Pour l’achat des jouets, j’ai toujours dit qu’il faut privilégier la qualité. Les parents doivent chercher des jouets qui sont conformes aux normes internationales. Il est vrai qu’ils vont coûter plus cher mais ils sont durables contrairement aux jouets qui sont fabriqués pour se casser ! Néanmoins, il faut reconnaître que certaines familles ne peuvent se permettre d’acheter des jouets chers. Aussi, je conseille tout le temps aux parents d’acheter des jouets éducatifs qui favorisent le développement intellectuel des enfants et l’esprit d’équipe. De nos jours, je constate que les parents ont tendance à opter pour les tablettes ou consoles de jeu vidéo. Mais c’est une forme de dépendance à la technologie, voire une sorte d’esclavage.
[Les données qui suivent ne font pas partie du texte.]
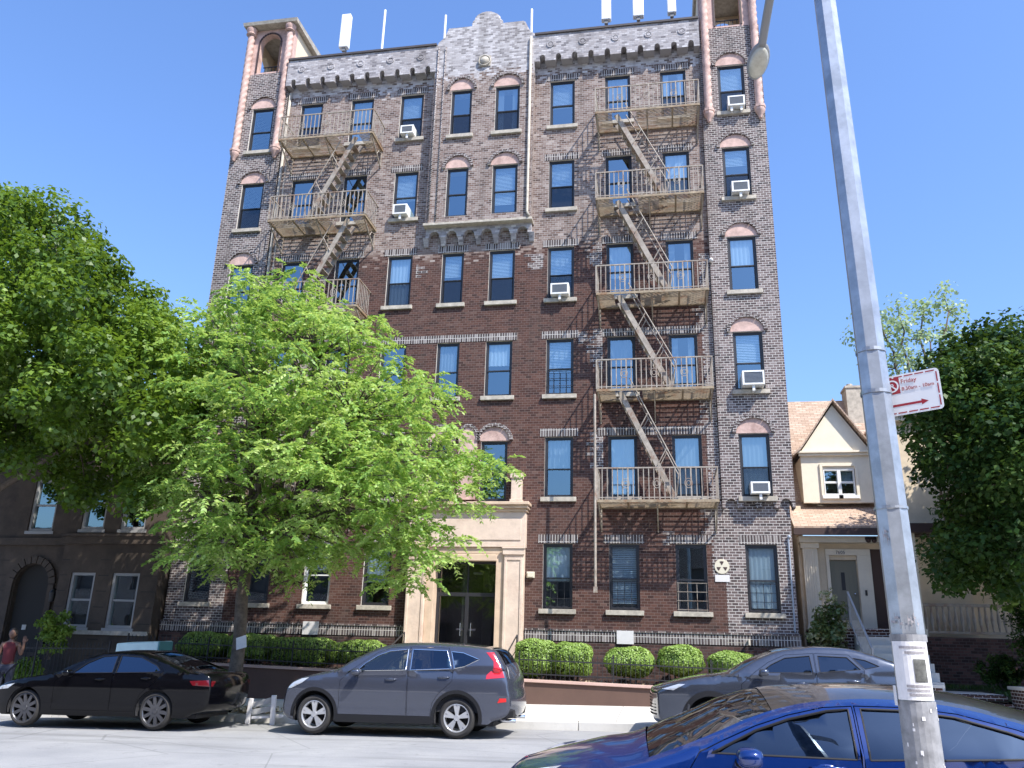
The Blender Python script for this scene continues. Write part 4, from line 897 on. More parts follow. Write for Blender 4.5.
b = MB(); b.box(-19, -18.8, .26, 8, .1, 8.79); b.box(-10.22, -10.02, 1.01, 8, .1, 8.79); b.box(-18.7, -10.3, 2, 2.1, .2, 8.7); b.build('side_wall', 'dark', HB)
b = MB()
for k in range(1, 9):
    zz = .6+.46*k
    if zz < 4.2:
        for x0, x1, yy in ((-19, -15.5, -.056), (-13.6, -13.33, -.056)): b.box(x0, x1, yy, yy+.004, zz, zz+.02)
        for x0, x1 in ((-13.3, -13.05), (-12.0, -11.65), (-10.5, -10.05)): b.box(x0, x1, -.456, -.452, zz, zz+.02)
b.build('stone_joints', 'dark', HB)
b = MB(); arch_ring(b, -14.535, 3.1, .63, .64, .22, -.14, -.052, 11); b.box(-15.36, -15.17, -.14, -.052, 1.1, 3.1); b.box(-13.90, -13.71, -.14, -.052, 1.1, 3.1); b.build('door_arch', 'brownstone', HB)
b = MB(); b.plate([(x*.0+x, z) for x, z in DOORP], [], XZ(.12), .06); dk = b.build('door', 'dark', HB); b = MB(); b.box(-14.72, -14.58, .10, .118, 1.75, 1.9); b.build('door_notice', 'curb', dk)
for q in ((-12.92, -12.10, 1.86, 3.45), (-11.52, -10.62, 1.86, 3.45), (-12.9, -12.1, 4.75, 6.4), (-11.55, -10.7, 4.75, 6.4)): simple_window(HB, *q, -.36, 'greyframe')
for q in ((-15.1, -14.2, 4.75, 6.4), (-17.6, -16.7, 4.75, 6.4), (-17.6, -16.6, 1.9, 3.6)): simple_window(HB, *q, .05, 'greyframe')
b = MB(); b.bar((-13.55, -.054, 2.95), (-13.55, -.3, 2.95), .03); b.lathe([(.0, -.18), (.07, -.16), (.10, .1), (.05, .18), (0, .2)], (-13.55, -.3, 2.75), 'z', 10); b.build('wall_lantern', 'blackiron', HB)
b = MB(); b.box(-13.3, -10.05, -.52, -.452, 1.66, 1.78); b.build('sill_course', 'sill', HB)
b = MB(); [b.box(-15.3, -13.8, -.14-.3*(i+1), -.14-.3*i, 0, 1.0-.2*i) for i in range(5)]; tag(b.build('stoop', 'brownstone', None), 'dark stone stoop under the arched doorway of the brownstone', 'steps')

# ------------------------------------------------------------------ low wall, iron fences
t = thing('retaining_wall', 'stained brown low wall with pinkish coping holding the hedges beside the pavement', 'wall', (4.6, -1.9, .3), 'low walls in front of the hedges')
def retwall(t, x0, x1):
    b = MB(); n = 12
    for i in range(n):
        a, c = x0+(x1-x0)*i/n, x0+(x1-x0)*(i+1)/n
        b.hexa([(a, -2.02, -.2), (c, -2.02, -.2), (c, -1.84, -.2), (a, -1.84, -.2), (a, -2.0, zyard(a)-.07), (c, -2.0, zyard(c)-.07), (c, -1.84, zyard(c)-.07), (a, -1.84, zyard(a)-.07)])
    b.build('core', 'retain', t)
    b = MB(); b.hexa([(x0, -2.06, zyard(x0)-.068), (x1, -2.06, zyard(x1)-.068), (x1, -1.80, zyard(x1)-.068), (x0, -1.80, zyard(x0)-.068), (x0, -2.05, zyard(x0)), (x1, -2.05, zyard(x1)), (x1, -1.80, zyard(x1)), (x0, -1.80, zyard(x0))]); b.build('coping', 'coping', t, bevel=.01)
retwall(t, 1.0, 8.3)
t['label'] = 'stained brown low wall with pinkish coping to the right of the apartment entrance'
t = thing('retaining_wall', 'stained brown low wall with pinkish coping to the left of the apartment entrance', 'wall', (-6.2, -1.9, .2), 'low walls in front of the hedges'); retwall(t, -9.9, -2.4)
def iron_fence(x0, x1, y, zf, h, label, step=.115, m='blackiron'):
    t = thing('iron_fence', label, 'fence', ((x0+x1)/2, y, zf((x0+x1)/2)))
    b = MB(); n = int((x1-x0)/step)
    for hh in (.12, h-.10): b.bar((x0, y, zf(x0)+hh), (x1, y, zf(x1)+hh), .022, .03)
    b.build('rails', m, t)
    b = MB()
    for i in range(n+1):
        X = x0+(x1-x0)*i/n; z = zf(X); b.bar((X, y, z), (X, y, z+h), .012); b.tube([(X, y, z+h), (X, y, z+h+.07)], [.016, .002], 5)
    b.build('pickets', m, t)
    for X in np.linspace(x0, x1, max(2, int((x1-x0)/2.2)+1)):
        p = MB(); p.bar((X, y, zf(X)-.02), (X, y, zf(X)+h+.1), .035); p.build('post', m, t)
iron_fence(1.15, 8.2, -1.74, zyard, .55, 'thin black iron fence in front of the round hedges right of the entrance')
iron_fence(-9.8, -2.5, -1.74, zyard, .55, 'thin black iron fence in front of the clipped hedges left of the entrance')
iron_fence(-19, -10.1, -2.05, lambda x: .12+.018*(x+12), 1.25, 'tall black iron fence in front of the brownstone behind the black sedan')

# ------------------------------------------------------------------ leaves
rs = np.random.RandomState(11)
def unit(v): return v/np.maximum(np.linalg.norm(v, axis=-1, keepdims=True), 1e-9)
def leaf_object(name, P, axis, nrm, L, Wd, mat, parent=None, tint=None, loc=None, fold=.0):
    """diamond leaves with a slight centre fold: P centres, axis leaf direction, nrm face normal"""
    n = len(P); axis = unit(axis); side = unit(np.cross(axis, nrm)); nr = np.cross(side, axis)
    L = np.broadcast_to(L, (n,))[:, None]; Wd = np.broadcast_to(Wd, (n,))[:, None]
    v = np.empty((n, 4, 3))
    v[:, 0] = P-axis*L*.5; v[:, 1] = P+side*Wd*.5+nr*Wd*fold-axis*L*.05; v[:, 2] = P+axis*L*.5; v[:, 3] = P-side*Wd*.5+nr*Wd*fold-axis*L*.05
    off = np.array(wloc(parent)) if parent is not None else np.array(loc)
    v = v.reshape(-1, 3)-off
    me = bpy.data.meshes.new(name); me.vertices.add(4*n); me.vertices.foreach_set('co', v.ravel())
    me.loops.add(4*n); me.loops.foreach_set('vertex_index', np.arange(4*n, dtype=np.int32))
    me.polygons.add(n); me.polygons.foreach_set('loop_start', np.arange(0, 4*n, 4, dtype=np.int32)); me.polygons.foreach_set('loop_total', np.full(n, 4, dtype=np.int32))
    at = me.attributes.new('tint', 'FLOAT', 'FACE'); at.data.foreach_set('value', (tint if tint is not None else rs.rand(n)).astype(np.float32))
    me.materials.append(M[mat]); me.update(calc_edges=True)
    o = bpy.data.objects.new(name, me); COL.objects.link(o)
    if parent is not None: o.parent = parent
    else: o.location = off
    return o
def compound_sprays(centres, radii, droop, per, rng):
    """compound leaves (a rachis with paired leaflets) around each centre; returns leaflet arrays"""
    Ps, Ax, Nr, Tn = [], [], [], []
    for c, r in zip(centres, radii):
        tone = rng.rand()*.75-.12
        for k in range(per):
            a = rng.rand()*2*math.pi; rr = r*math.sqrt(rng.rand()); 
            base = c+np.array([rr*math.cos(a), rr*math.sin(a), (rng.rand()-.5)*.42*r-.22*rr])
            out = np.array([math.cos(a+rng.randn()*.7), math.sin(a+rng.randn()*.7), droop*(rng.rand()-.35)]); out /= np.linalg.norm(out)
            upn = np.array([rng.randn()*.25, rng.randn()*.25, 1.]); sd = unit(np.cross(out, upn)); ln = .30+.16*rng.rand(); m = 7
            for i in range(m):
                t = (i+.4)/m; p = base+out*ln*t+np.array([0, 0, -.12*t*t])
                for s in (-1, 1):
                    ax = sd*s*.85+out*.55+np.array([0, 0, -.28])+rng.randn(3)*.25; Ps.append(p+unit(ax)*.045); Ax.append(ax); Nr.append(upn+sd*s*.35+rng.randn(3)*.45); Tn.append(min(1, max(0, tone+.5*rng.rand()+.12*(t-.5))))
    return np.array(Ps), np.array(Ax), np.array(Nr), np.array(Tn)
def limb(b, p, q, ra, rb, rng, seg=6, sag=.0, wob=.12):
    p, q = np.array(p, float), np.array(q, float); L = np.linalg.norm(q-p); pts = []
    for i in range(seg+1):
        t = i/seg; w = (rng.randn(3)*wob*L*.12) if 0 < i < seg else 0
        pts.append(p+(q-p)*t+w+np.array([0, 0, sag*L*math.sin(math.pi*t)]))
    b.tube(pts, [ra+(rb-ra)*i/seg for i in range(seg+1)], 7); return pts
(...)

Sinon, comment voyez-vous l’évolution du secteur de la consommation à Maurice ?
Nous avons constaté une hausse du nombre de centres commerciaux et autres grandes surfaces au cours de ces dernières années. C’est une bonne chose pour la concurrence car les consommateurs ont plus de choix et ont plus de produits de qualité à leur disposition. Les prix sont également devenus plus compétitifs. Par exemple, de nos jours, nous avons plusieurs marques de fromage sur le marché et les prix varient. Aussi, nous avons d’autres chaînes de distribution qui proposent des produits de moyen de gamme à un prix plus bas. Mais ce qu’il faut pouvoir déterminer, c’est la pratique de l’imposition du prix de revente. C’est une pratique courante mais qui est difficile à prouver dans la grande distribution à Maurice. Et en parlant d’évolution, on a également pu constater la fermeture de plusieurs petits commerces. Ils n’arrivent plus à survivre en raison de la rude concurrence face aux chaînes de distribution. Certains ont pu changer leur « business model » et arrivent encore à attirer des clients.